Exercise | Write out again, unaltered, the lines from the start through the line containing "scene.camera = co".

════════════════

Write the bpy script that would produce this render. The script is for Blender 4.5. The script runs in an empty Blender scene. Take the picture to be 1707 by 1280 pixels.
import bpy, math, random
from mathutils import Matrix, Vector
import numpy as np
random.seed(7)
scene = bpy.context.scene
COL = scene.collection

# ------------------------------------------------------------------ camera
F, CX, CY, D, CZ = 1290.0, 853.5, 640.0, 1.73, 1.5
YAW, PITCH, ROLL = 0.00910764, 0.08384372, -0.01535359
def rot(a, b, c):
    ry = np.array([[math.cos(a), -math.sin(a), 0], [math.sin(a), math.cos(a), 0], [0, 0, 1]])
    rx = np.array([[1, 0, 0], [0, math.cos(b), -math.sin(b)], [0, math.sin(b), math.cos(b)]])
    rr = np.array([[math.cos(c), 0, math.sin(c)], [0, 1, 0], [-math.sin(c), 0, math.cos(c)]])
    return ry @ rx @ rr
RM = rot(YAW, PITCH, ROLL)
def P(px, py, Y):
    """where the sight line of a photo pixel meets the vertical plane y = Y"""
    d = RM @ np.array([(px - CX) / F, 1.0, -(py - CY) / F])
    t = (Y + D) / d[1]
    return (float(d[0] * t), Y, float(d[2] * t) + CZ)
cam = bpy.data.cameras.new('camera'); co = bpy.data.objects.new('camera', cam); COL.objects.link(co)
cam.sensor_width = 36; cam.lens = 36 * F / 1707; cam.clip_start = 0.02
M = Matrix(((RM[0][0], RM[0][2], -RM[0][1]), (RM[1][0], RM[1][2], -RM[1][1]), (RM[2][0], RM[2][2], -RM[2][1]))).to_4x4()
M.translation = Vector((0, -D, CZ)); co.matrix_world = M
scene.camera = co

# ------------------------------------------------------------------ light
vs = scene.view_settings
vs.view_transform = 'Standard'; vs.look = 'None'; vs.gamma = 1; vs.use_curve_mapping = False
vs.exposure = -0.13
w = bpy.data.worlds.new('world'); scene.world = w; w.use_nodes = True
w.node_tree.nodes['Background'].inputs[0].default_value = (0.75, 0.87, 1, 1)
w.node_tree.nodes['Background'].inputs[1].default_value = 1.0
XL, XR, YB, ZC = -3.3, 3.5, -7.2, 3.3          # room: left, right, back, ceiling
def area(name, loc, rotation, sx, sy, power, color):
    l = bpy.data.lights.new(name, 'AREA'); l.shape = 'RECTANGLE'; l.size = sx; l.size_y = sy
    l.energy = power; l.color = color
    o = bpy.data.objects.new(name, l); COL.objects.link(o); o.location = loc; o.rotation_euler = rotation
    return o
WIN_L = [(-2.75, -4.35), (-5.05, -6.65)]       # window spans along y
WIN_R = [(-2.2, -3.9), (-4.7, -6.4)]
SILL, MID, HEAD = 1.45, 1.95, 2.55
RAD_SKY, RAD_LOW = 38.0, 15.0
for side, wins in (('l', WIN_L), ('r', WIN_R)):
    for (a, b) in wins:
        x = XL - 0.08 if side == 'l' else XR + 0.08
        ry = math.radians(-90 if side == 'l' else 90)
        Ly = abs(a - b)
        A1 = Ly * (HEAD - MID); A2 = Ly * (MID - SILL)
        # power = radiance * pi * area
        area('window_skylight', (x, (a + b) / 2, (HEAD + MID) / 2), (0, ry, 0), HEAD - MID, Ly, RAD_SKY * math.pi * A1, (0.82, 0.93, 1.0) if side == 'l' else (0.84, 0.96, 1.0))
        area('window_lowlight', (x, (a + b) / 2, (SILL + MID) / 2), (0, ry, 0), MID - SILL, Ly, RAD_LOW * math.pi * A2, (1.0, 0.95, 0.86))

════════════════

Task solution |
Write the bpy script that would produce this render. The script is for Blender 4.5. The script runs in an empty Blender scene. Take the picture to be 1707 by 1280 pixels.
import bpy, math, random
from mathutils import Matrix, Vector
import numpy as np
random.seed(7)
scene = bpy.context.scene
COL = scene.collection

# ------------------------------------------------------------------ camera
F, CX, CY, D, CZ = 1290.0, 853.5, 640.0, 1.73, 1.5
YAW, PITCH, ROLL = 0.00910764, 0.08384372, -0.01535359
def rot(a, b, c):
    ry = np.array([[math.cos(a), -math.sin(a), 0], [math.sin(a), math.cos(a), 0], [0, 0, 1]])
    rx = np.array([[1, 0, 0], [0, math.cos(b), -math.sin(b)], [0, math.sin(b), math.cos(b)]])
    rr = np.array([[math.cos(c), 0, math.sin(c)], [0, 1, 0], [-math.sin(c), 0, math.cos(c)]])
    return ry @ rx @ rr
RM = rot(YAW, PITCH, ROLL)
def P(px, py, Y):
    """where the sight line of a photo pixel meets the vertical plane y = Y"""
    d = RM @ np.array([(px - CX) / F, 1.0, -(py - CY) / F])
    t = (Y + D) / d[1]
    return (float(d[0] * t), Y, float(d[2] * t) + CZ)
cam = bpy.data.cameras.new('camera'); co = bpy.data.objects.new('camera', cam); COL.objects.link(co)
cam.sensor_width = 36; cam.lens = 36 * F / 1707; cam.clip_start = 0.02
M = Matrix(((RM[0][0], RM[0][2], -RM[0][1]), (RM[1][0], RM[1][2], -RM[1][1]), (RM[2][0], RM[2][2], -RM[2][1]))).to_4x4()
M.translation = Vector((0, -D, CZ)); co.matrix_world = M
scene.camera = co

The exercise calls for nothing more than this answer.